Aurelie Sheehan writes with delicate, lyrical precision, her characters are memorable and three-dimensional, her sense of time and place imbues every page... and if she’d shown the tiniest bit of self-restraint, her book History Lesson for Girls could have been great.
The year is 1975, and thirteen-year-old Alison Glass has just moved to Weston, Connecticut, with her bohemian parents, her horse, Jazz, and the socially crippling back brace she has to wear for her scoliosis. Alison tumbles into an intense friendship with popular, fierce Kate Hamilton, daughter of the town’s richest New Age guru. Bonding over their shared love of horses, Kate and Alison’s friendship carries them through some very difficult times—but, in the end, their relationship isn’t strong enough to save them both.
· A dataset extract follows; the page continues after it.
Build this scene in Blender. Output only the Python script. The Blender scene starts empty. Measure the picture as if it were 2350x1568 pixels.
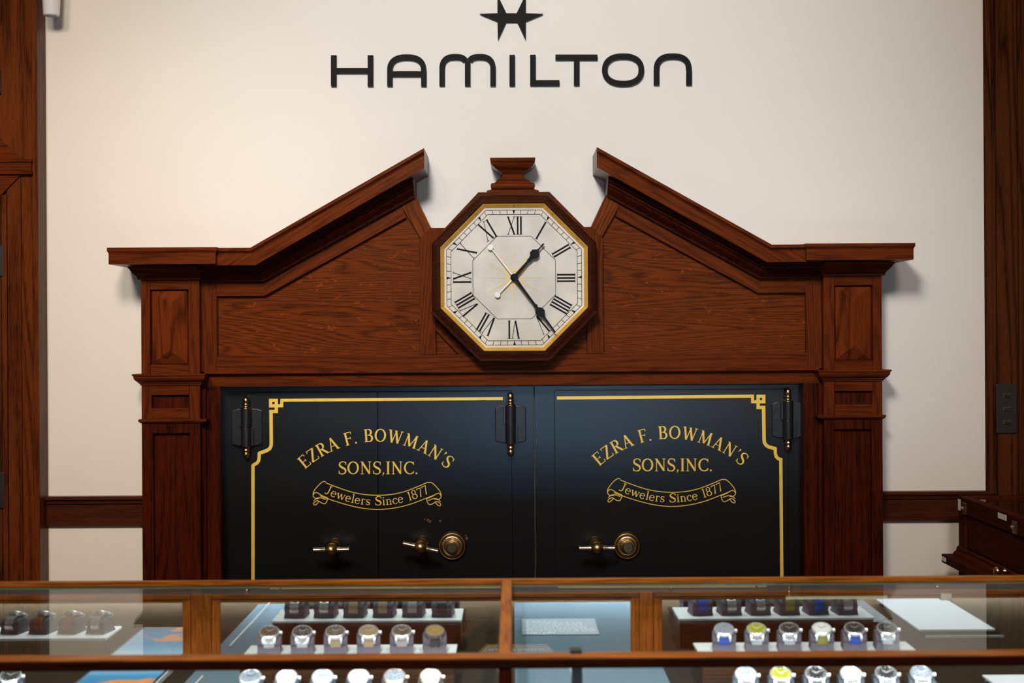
import bpy, bmesh, math, random
from mathutils import Vector, Matrix
random.seed(7)
PI = math.pi
sc = bpy.context.scene
COL = sc.collection
# ------------------------------------------------------------------ camera
D = 4.663          # camera to wall distance
F = 3263.9         # focal length in pixels (50 mm on 36 mm, 2350 px)
ZC = 1.517         # camera height
ROLL = 0.0060
cam_d = bpy.data.cameras.new('camera')
cam = bpy.data.objects.new('camera', cam_d)
COL.objects.link(cam)
cam.location = (0, -D, ZC)
cam.rotation_euler = (PI / 2, ROLL, 0)
cam_d.lens = 50
cam_d.sensor_width = 36
cam_d.shift_y = -14 / 2350
cam_d.clip_start = 0.05
cam_d.dof.use_dof = True
cam_d.dof.focus_distance = 4.58
cam_d.dof.aperture_fstop = 5.0
sc.camera = cam
# ------------------------------------------------------------------ world, lights, exposure
sc.view_settings.view_transform = 'Standard'
sc.view_settings.look = 'None'
sc.view_settings.gamma = 1
sc.view_settings.use_curve_mapping = False
sc.view_settings.exposure = -0.07
world = bpy.data.worlds.new('world')
sc.world = world
world.use_nodes = True
world.node_tree.nodes['Background'].inputs[0].default_value = (0.75, 0.8, 0.9, 1)
world.node_tree.nodes['Background'].inputs[1].default_value = 0.15


def area(name, loc, target, size, power, color, size_y=None):
    l = bpy.data.lights.new(name, 'AREA')
    l.energy = power
    l.color = color
    l.size = size
    if size_y:
        l.shape = 'RECTANGLE'
        l.size_y = size_y
    o = bpy.data.objects.new(name, l)
    COL.objects.link(o)
    o.location = loc
    o.rotation_euler = (Vector(target) - Vector(loc)).to_track_quat('-Z', 'Y').to_euler()
    return o


def spot(name, loc, target, deg, power, color, radius=0.3, blend=1.0):
    l = bpy.data.lights.new(name, 'SPOT')
    l.energy = power
    l.color = color
    l.spot_size = math.radians(deg)
    l.spot_blend = blend
    l.shadow_soft_size = radius
    o = bpy.data.objects.new(name, l)
    COL.objects.link(o)
    o.location = loc
    o.rotation_euler = (Vector(target) - Vector(loc)).to_track_quat('-Z', 'Y').to_euler()
    return o


area('ceiling_light_main', (-0.6, -4.5, 3.75), (-0.3, 0, 1.7), 0.65, 80, (1.16, 0.99, 0.79))
spot('picture_spot_centre', (-0.45, -4.7, 3.6), (0.1, 0, 2.2), 40, 400, (1.10, 1.25, 1.42))
spot('wall_fill_left', (-1.6, -4.0, 3.6), (-1.38, 0, 1.42), 38, 450, (0.92, 0.81, 0.69))  # added fill, balances brightness of the left wall
spot('wall_fill_right', (1.0, -4.2, 3.6), (1.0, 0, 0.9), 36, 200, (0.96, 0.90, 0.92))  # added fill for the right wall's brightness
spot('case_fill_left', (-0.55, -2.75, 3.85), (-0.45, -1.95, 0.9), 40, 300, (0.93, 0.97, 1.0), 0.06, 0.6)  # added fill, brightens the left watches and case rails
spot('case_fill_right', (0.65, -2.75, 3.85), (0.55, -1.95, 0.9), 40, 300, (0.93, 0.97, 1.0), 0.06, 0.6)  # second added fill, over the right half of the case
area('window_daylight', (0.45, -9.2, 0.9), (0.3, 0, 1.2), 1.7, 60 * 0.6, (0.3, 0.62, 1.0), 0.65)
area('pendant_light', (1.55, -8.6, 2.25), (0.5, 0, 1.8), 0.5, 22, (1.0, 0.9, 0.75))

# ------------------------------------------------------------------ materials


def new_mat(name):
    m = bpy.data.materials.new(name)
    m.use_nodes = True
    nt = m.node_tree
    b = nt.nodes['Principled BSDF']
    return m, nt, b


def simple(name, col, rough=0.5, metal=0.0, noise=0.0, nscale=40, bump=0.0, spec=0.5, emit=None, estr=0, coat=0, aniso=None):
    m, nt, b = new_mat(name)
    b.inputs['Base Color'].default_value = (*col, 1)
    b.inputs['Roughness'].default_value = rough
    b.inputs['Metallic'].default_value = metal
    b.inputs['Specular IOR Level'].default_value = spec
    b.inputs['Coat Weight'].default_value = coat
    b.inputs['Coat Roughness'].default_value = 0.15
    tc = nt.nodes.new('ShaderNodeTexCoord')
    n = nt.nodes.new('ShaderNodeTexNoise')
    n.inputs['Scale'].default_value = nscale
    n.inputs['Detail'].default_value = 5
    nt.links.new(tc.outputs['Object'], n.inputs['Vector'])
    if noise > 0:
        r = nt.nodes.new('ShaderNodeMix')
        r.data_type = 'RGBA'
        r.inputs[6].default_value = (*[c * (1 - noise) for c in col], 1)
        r.inputs[7].default_value = (*[min(1, c * (1 + noise)) for c in col], 1)
        nt.links.new(n.outputs['Fac'], r.inputs[0])
        nt.links.new(r.outputs[2], b.inputs['Base Color'])
    if bump > 0:
        bp = nt.nodes.new('ShaderNodeBump')
        bp.inputs['Strength'].default_value = bump
        bp.inputs['Distance'].default_value = 0.002
        nt.links.new(n.outputs['Fac'], bp.inputs['Height'])
        nt.links.new(bp.outputs['Normal'], b.inputs['Normal'])
    if emit:
        b.inputs['Emission Color'].default_value = (*emit, 1)
        b.inputs['Emission Strength'].default_value = estr
    return m


def wood(name, light, dark, axis='x', rough=0.30, bold=1.0, cath=30.0, across=5.0, fleck=0.0, coat=0.0, rot=0.0, spec=0.3, ior=1.25):
    """stained oak; the grain runs along the given axis"""
    m, nt, b = new_mat(name)
    N, L = nt.nodes.new, nt.links.new
    tc = N('ShaderNodeTexCoord')
    oi = N('ShaderNodeObjectInfo')
    ml = N('ShaderNodeMath'); ml.operation = 'MULTIPLY'; ml.inputs[1].default_value = 37.0
    L(oi.outputs['Random'], ml.inputs[0])
    ad = N('ShaderNodeVectorMath'); ad.operation = 'ADD'
    rt = N('ShaderNodeMapping'); rt.inputs['Rotation'].default_value = (0, math.radians(rot), 0)
    L(tc.outputs['Object'], rt.inputs['Vector'])
    L(rt.outputs[0], ad.inputs[0]); L(ml.outputs[0], ad.inputs[1])

    def mapped(s_al, s_ac):
        mp = N('ShaderNodeMapping')
        s = {'x': (s_al, s_ac, s_ac), 'y': (s_ac, s_al, s_ac), 'z': (s_ac, s_ac, s_al)}[axis]
        mp.inputs['Scale'].default_value = s
        L(ad.outputs[0], mp.inputs['Vector'])
        return mp
    mp1 = mapped(0.38, across)
    n1 = N('ShaderNodeTexNoise'); n1.inputs['Scale'].default_value = 1.0; n1.inputs['Detail'].default_value = 2.5
    n1.inputs['Roughness'].default_value = 0.45; n1.inputs['Distortion'].default_value = 0.12
    L(mp1.outputs[0], n1.inputs['Vector'])
    m1 = N('ShaderNodeMath'); m1.operation = 'MULTIPLY'; m1.inputs[1].default_value = cath * 6.28
    L(n1.outputs['Fac'], m1.inputs[0])
    s1 = N('ShaderNodeMath'); s1.operation = 'SINE'; L(m1.outputs[0], s1.inputs[0])
    r1 = N('ShaderNodeMapRange'); r1.inputs[1].default_value = -1; r1.inputs[2].default_value = 1.0
    L(s1.outputs[0], r1.inputs[0])
    # pores
    mp2 = mapped(16, 420)
    n2 = N('ShaderNodeTexNoise'); n2.inputs['Scale'].default_value = 1.0; n2.inputs['Detail'].default_value = 3
    L(mp2.outputs[0], n2.inputs['Vector'])
    r2 = N('ShaderNodeMapRange'); r2.inputs[1].default_value = 0.40; r2.inputs[2].default_value = 0.58
    L(n2.outputs['Fac'], r2.inputs[0])
    # broad variation
    mp3 = mapped(1.2, 9)
    n3 = N('ShaderNodeTexNoise'); n3.inputs['Scale'].default_value = 1.0; n3.inputs['Detail'].default_value = 4
    L(mp3.outputs[0], n3.inputs['Vector'])
    # combine  f = .42*rings + .33*pores + .25*broad
    pw = N('ShaderNodeMath'); pw.operation = 'POWER'; pw.inputs[1].default_value = 0.45; L(r1.outputs[0], pw.inputs[0])
    a1 = N('ShaderNodeMath'); a1.operation = 'MULTIPLY'; a1.inputs[1].default_value = 0.36 * bold; L(pw.outputs[0], a1.inputs[0])
    a2 = N('ShaderNodeMath'); a2.operation = 'MULTIPLY_ADD'; a2.inputs[1].default_value = 0.34; L(r2.outputs[0], a2.inputs[0]); L(a1.outputs[0], a2.inputs[2])
    a3 = N('ShaderNodeMath'); a3.operation = 'MULTIPLY_ADD'; a3.inputs[1].default_value = 0.30; L(n3.outputs['Fac'], a3.inputs[0]); L(a2.outputs[0], a3.inputs[2])
    cr = N('ShaderNodeValToRGB')
    e = cr.color_ramp.elements
    e[0].position = 0.22; e[0].color = (*dark, 1)
    e[1].position = 0.88; e[1].color = (*light, 1)
    mid = e.new(0.55); mid.color = (*[0.45 * d + 0.55 * l for d, l in zip(dark, light)], 1)
    L(a3.outputs[0], cr.inputs[0])
    out = cr.outputs[0]
    if fleck > 0:
        mp4 = mapped(26, 60)
        v = N('ShaderNodeTexNoise'); v.inputs['Scale'].default_value = 1; v.inputs['Detail'].default_value = 1.5; v.inputs['Distortion'].default_value = 1.2
        L(mp4.outputs[0], v.inputs['Vector'])
        rr = N('ShaderNodeMapRange'); rr.inputs[1].default_value = 0.66; rr.inputs[2].default_value = 0.72; rr.inputs[4].default_value = fleck
        L(v.outputs['Fac'], rr.inputs[0])
        mx = N('ShaderNodeMix'); mx.data_type = 'RGBA'
        mx.inputs[7].default_value = (*[min(1, 1.9 * l) for l in light], 1)
        L(rr.outputs[0], mx.inputs[0]); L(out, mx.inputs[6]); out = mx.outputs[2]
    L(out, b.inputs['Base Color'])
    b.inputs['Roughness'].default_value = rough
    b.inputs['Specular IOR Level'].default_value = spec
    b.inputs['IOR'].default_value = ior
    b.inputs['Specular Tint'].default_value = (0.62, 0.36, 0.18, 1)
    b.inputs['Coat Weight'].default_value = coat
    b.inputs['Coat Roughness'].default_value = 0.2
    bp = N('ShaderNodeBump'); bp.inputs['Strength'].default_value = 0.25; bp.inputs['Distance'].default_value = 0.0008
    L(a3.outputs[0], bp.inputs['Height']); L(bp.outputs['Normal'], b.inputs['Normal'])
    if ior < 1.05:      # fully matt finish
        df = N('ShaderNodeBsdfDiffuse')
        L(out, df.inputs['Color']); L(bp.outputs['Normal'], df.inputs['Normal'])
        L(df.outputs[0], nt.nodes['Material Output'].inputs['Surface'])
    return m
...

History Lesson for Girls is a virtual parade of melodrama. There’s child abuse, drug abuse, date rape, failing marriages, school bullying, murdered animals, and suicidal kids. There are tragedies large and small: Kate's abusive, drug-addled father shoots her horse, and our heroine spends the night of the school dance watching Hawaii Five-O with her dad. No tearjerker stone is left unturned—and after a while, the relentless suffering gets more than a little ludicrous. Sure, these were the reckless, crazy seventies, but did everything have to go wrong for these kids? Did Sheehan have some kind of master list of childhood trauma she was checking off?
I have read (and loved) other depressing-but-beautifully-written coming of age stories set in the seventies, but Sheehan’s book won’t be finding a place of honor on my bookshelf next to The Dangerous Lives of Altar Boys and Madeleine L’Engle’s Austin Family books. Ms. Sheehan is a gifted writer, but her book would have really benefited from an adaptation of Coco Chanel’s famous advice about accessories: take out one tragedy before leaving the house.